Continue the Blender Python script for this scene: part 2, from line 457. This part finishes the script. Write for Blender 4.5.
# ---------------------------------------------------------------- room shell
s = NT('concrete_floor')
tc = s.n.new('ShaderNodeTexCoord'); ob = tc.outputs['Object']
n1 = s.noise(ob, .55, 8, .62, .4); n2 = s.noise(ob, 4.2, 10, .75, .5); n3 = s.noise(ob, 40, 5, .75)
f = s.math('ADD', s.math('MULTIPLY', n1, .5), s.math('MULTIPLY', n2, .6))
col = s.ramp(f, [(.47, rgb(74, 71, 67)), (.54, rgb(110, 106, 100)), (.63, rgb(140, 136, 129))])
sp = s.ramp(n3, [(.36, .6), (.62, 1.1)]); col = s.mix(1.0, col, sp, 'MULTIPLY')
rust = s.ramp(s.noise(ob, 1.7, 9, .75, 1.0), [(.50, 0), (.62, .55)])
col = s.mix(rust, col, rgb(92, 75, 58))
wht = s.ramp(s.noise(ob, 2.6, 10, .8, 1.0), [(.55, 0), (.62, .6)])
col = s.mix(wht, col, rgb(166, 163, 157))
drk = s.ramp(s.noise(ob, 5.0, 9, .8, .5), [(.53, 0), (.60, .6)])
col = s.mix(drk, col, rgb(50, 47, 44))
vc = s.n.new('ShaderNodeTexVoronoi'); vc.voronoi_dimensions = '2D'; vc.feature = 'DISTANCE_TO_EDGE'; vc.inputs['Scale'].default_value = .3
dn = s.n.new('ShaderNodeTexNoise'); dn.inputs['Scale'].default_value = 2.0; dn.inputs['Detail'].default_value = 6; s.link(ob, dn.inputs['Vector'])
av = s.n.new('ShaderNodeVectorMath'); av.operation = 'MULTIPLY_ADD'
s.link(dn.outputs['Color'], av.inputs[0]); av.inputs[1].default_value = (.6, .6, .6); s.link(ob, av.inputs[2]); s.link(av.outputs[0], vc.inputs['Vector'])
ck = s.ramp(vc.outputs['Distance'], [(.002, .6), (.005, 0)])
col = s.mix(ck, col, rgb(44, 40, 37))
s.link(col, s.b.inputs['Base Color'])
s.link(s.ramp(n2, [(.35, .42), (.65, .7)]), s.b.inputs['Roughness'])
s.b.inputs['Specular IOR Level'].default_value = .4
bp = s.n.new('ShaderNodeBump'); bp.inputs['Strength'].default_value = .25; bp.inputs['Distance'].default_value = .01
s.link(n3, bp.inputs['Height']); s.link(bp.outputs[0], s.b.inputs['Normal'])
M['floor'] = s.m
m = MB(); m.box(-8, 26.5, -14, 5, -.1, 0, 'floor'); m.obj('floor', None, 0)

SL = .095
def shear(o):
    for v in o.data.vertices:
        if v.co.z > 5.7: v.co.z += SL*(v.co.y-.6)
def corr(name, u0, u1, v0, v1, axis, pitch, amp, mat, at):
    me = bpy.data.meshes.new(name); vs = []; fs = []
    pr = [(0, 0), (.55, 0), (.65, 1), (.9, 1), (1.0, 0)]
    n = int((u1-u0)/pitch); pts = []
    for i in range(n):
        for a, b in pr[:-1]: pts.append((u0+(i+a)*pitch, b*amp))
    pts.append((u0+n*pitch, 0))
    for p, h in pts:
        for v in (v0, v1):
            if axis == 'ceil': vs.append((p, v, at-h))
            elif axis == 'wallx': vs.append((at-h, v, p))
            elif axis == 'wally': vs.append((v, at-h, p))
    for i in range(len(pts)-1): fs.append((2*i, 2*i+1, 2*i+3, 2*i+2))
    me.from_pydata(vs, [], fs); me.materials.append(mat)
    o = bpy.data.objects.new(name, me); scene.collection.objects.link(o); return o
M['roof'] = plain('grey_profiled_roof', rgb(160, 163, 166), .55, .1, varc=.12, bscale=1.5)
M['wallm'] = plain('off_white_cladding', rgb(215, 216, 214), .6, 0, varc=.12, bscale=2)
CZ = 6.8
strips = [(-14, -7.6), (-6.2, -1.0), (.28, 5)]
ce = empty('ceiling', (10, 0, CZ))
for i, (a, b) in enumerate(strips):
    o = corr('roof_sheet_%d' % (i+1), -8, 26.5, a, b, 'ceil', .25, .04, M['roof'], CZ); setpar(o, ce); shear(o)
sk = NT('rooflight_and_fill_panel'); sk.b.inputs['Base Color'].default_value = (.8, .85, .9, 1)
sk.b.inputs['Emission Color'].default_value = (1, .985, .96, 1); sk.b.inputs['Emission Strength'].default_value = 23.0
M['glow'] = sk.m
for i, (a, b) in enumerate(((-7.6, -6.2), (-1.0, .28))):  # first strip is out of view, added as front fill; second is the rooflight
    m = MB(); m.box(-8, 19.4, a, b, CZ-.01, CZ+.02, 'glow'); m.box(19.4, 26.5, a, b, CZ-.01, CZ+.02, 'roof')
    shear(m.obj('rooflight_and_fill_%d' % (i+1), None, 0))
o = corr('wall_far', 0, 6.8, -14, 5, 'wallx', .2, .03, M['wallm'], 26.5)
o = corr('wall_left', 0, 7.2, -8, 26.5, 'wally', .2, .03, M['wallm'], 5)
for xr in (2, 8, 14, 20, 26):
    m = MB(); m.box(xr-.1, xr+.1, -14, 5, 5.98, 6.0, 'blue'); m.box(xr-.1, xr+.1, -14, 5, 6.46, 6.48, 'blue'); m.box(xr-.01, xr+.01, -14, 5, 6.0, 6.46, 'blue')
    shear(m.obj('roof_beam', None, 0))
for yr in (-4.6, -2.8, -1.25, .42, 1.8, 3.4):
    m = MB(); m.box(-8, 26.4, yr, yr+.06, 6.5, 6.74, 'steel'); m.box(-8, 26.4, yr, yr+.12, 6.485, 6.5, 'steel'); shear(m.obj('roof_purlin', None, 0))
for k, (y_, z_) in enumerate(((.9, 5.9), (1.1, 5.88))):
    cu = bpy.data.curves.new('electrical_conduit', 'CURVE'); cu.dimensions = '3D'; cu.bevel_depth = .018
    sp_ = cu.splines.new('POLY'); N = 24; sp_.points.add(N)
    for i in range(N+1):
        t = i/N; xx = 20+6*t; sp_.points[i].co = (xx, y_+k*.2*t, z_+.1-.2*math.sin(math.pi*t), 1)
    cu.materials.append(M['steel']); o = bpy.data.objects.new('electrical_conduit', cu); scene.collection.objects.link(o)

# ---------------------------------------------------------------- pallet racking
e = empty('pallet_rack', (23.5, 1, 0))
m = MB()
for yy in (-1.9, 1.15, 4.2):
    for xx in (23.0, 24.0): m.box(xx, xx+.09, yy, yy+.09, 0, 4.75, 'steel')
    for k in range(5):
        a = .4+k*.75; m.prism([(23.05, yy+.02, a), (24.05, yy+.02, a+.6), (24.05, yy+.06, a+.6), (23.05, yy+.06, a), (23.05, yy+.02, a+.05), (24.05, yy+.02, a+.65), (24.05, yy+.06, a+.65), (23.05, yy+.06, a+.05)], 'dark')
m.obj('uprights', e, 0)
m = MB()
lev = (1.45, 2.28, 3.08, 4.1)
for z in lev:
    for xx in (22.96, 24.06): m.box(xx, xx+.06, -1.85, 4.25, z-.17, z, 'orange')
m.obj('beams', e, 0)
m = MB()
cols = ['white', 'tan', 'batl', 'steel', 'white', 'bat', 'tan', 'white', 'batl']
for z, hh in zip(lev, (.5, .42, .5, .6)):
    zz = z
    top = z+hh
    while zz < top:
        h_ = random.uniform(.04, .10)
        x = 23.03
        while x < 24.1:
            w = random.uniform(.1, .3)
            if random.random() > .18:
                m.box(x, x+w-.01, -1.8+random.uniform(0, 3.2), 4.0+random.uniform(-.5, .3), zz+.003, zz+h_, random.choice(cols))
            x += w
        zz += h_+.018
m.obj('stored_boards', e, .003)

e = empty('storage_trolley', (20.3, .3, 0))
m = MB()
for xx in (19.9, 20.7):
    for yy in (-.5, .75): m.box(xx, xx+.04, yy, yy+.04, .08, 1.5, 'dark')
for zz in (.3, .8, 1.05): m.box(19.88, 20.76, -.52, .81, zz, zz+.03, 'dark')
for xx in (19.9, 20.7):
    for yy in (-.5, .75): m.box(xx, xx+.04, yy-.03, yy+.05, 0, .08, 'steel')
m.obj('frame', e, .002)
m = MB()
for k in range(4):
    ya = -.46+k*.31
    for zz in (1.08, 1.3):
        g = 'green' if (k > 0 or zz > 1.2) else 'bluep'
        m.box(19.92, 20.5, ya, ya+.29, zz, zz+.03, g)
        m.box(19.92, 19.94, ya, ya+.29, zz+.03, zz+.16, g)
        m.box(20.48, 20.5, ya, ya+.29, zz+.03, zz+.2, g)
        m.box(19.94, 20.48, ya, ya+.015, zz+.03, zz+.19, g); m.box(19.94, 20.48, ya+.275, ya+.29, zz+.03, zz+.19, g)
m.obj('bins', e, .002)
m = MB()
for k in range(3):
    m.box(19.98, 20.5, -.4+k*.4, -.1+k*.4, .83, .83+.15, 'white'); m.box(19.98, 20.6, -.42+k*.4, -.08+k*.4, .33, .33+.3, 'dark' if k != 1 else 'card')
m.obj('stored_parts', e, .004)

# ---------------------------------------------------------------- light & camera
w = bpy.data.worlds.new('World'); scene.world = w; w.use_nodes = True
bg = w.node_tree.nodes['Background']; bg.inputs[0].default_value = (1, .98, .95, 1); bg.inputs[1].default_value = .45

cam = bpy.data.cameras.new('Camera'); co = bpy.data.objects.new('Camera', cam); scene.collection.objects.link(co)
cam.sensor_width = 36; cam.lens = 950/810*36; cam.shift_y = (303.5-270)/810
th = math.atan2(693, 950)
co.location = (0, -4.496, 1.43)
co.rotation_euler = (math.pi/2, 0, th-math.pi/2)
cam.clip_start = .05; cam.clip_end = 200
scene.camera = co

→ AIM OF THE EXERCISE: Print only the lines that run from the start of the listing to the line bearing "m = MB(); m.box(-8, 26.5, -14, 5, -.1, 0, 'floor');"; please keep the first line and that last one, exactly as they appear.

→ RESULT OF THIS TASK:
Continue the Blender Python script for this scene: part 2, from line 457. This part finishes the script. Write for Blender 4.5.
# ---------------------------------------------------------------- room shell
s = NT('concrete_floor')
tc = s.n.new('ShaderNodeTexCoord'); ob = tc.outputs['Object']
n1 = s.noise(ob, .55, 8, .62, .4); n2 = s.noise(ob, 4.2, 10, .75, .5); n3 = s.noise(ob, 40, 5, .75)
f = s.math('ADD', s.math('MULTIPLY', n1, .5), s.math('MULTIPLY', n2, .6))
col = s.ramp(f, [(.47, rgb(74, 71, 67)), (.54, rgb(110, 106, 100)), (.63, rgb(140, 136, 129))])
sp = s.ramp(n3, [(.36, .6), (.62, 1.1)]); col = s.mix(1.0, col, sp, 'MULTIPLY')
rust = s.ramp(s.noise(ob, 1.7, 9, .75, 1.0), [(.50, 0), (.62, .55)])
col = s.mix(rust, col, rgb(92, 75, 58))
wht = s.ramp(s.noise(ob, 2.6, 10, .8, 1.0), [(.55, 0), (.62, .6)])
col = s.mix(wht, col, rgb(166, 163, 157))
drk = s.ramp(s.noise(ob, 5.0, 9, .8, .5), [(.53, 0), (.60, .6)])
col = s.mix(drk, col, rgb(50, 47, 44))
vc = s.n.new('ShaderNodeTexVoronoi'); vc.voronoi_dimensions = '2D'; vc.feature = 'DISTANCE_TO_EDGE'; vc.inputs['Scale'].default_value = .3
dn = s.n.new('ShaderNodeTexNoise'); dn.inputs['Scale'].default_value = 2.0; dn.inputs['Detail'].default_value = 6; s.link(ob, dn.inputs['Vector'])
av = s.n.new('ShaderNodeVectorMath'); av.operation = 'MULTIPLY_ADD'
s.link(dn.outputs['Color'], av.inputs[0]); av.inputs[1].default_value = (.6, .6, .6); s.link(ob, av.inputs[2]); s.link(av.outputs[0], vc.inputs['Vector'])
ck = s.ramp(vc.outputs['Distance'], [(.002, .6), (.005, 0)])
col = s.mix(ck, col, rgb(44, 40, 37))
s.link(col, s.b.inputs['Base Color'])
s.link(s.ramp(n2, [(.35, .42), (.65, .7)]), s.b.inputs['Roughness'])
s.b.inputs['Specular IOR Level'].default_value = .4
bp = s.n.new('ShaderNodeBump'); bp.inputs['Strength'].default_value = .25; bp.inputs['Distance'].default_value = .01
s.link(n3, bp.inputs['Height']); s.link(bp.outputs[0], s.b.inputs['Normal'])
M['floor'] = s.m
m = MB(); m.box(-8, 26.5, -14, 5, -.1, 0, 'floor'); m.obj('floor', None, 0)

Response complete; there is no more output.